We thoroughly enjoyed visiting Paseo de Colon, a major boulevard on the beach in downtown Puerto La Cruz.  It should be named Restaurant Row on the Beach.   We walked past more than a dozen places specializing in Chawarma, which is the Venezuelan version of middle-Eastern Shwarma.   The meat stakes were set up within vertical roasting ovens right on the sidewalk in front of each restaurant.  They each offered choices of either beef, chicken or pork (no lamb).  The bread wrap is not like normal pita bread found in Shwarma; instead, it is more like a very flattened and thin cross between pita and hard flour tortilla.  And it is served with lettuce and tomatoes and onions, but no yogurt sauce.  Judy prefers the normal pita bread and loves the yogurt sauce, but this version was still good. 

We also tried an appetizer of Tabaquitos re pollo – and that is not a typo.  Judy had no idea what this might be, so of course she had to order it and insisted that we each try one.  It was a version of small, thin cabbage rolls stuffed with a chicken mixture and topped with a vinegary liquid.  Actually surprisingly tasty; and absolutely nothing like taquitos de pollo like you would find back in Texas.

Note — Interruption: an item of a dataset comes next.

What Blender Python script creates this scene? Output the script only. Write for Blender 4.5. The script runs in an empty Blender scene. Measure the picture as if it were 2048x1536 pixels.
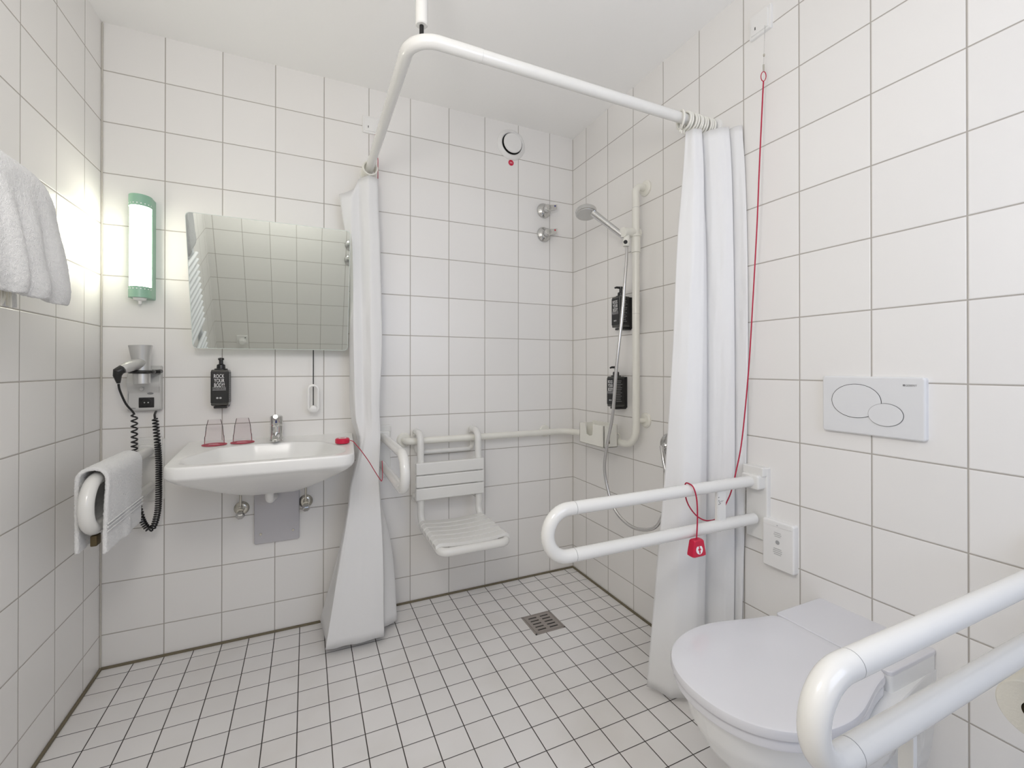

We did not feel in any danger whatsoever in downtown Puerto La Cruz.  We really don’t understand where all these danger rumors originate.  This city is not any more dangerous than Houston, Texas, and possibly much less than Houston.  Certainly there are areas where a prudent person would avoid, just like any other city in the world.   We like Venezuela so much better than Trinidad, and probably would like it even better if we were fluent in the language.

We would definitely recommend Venezuela to any cruisers considering venturing to this general area of the Caribbean.

Note that things change.  May 27, 2013 update.  We would not return to Venezuela today.  Crime has become much too rampant and it no longer can remotely be considered safe in any way.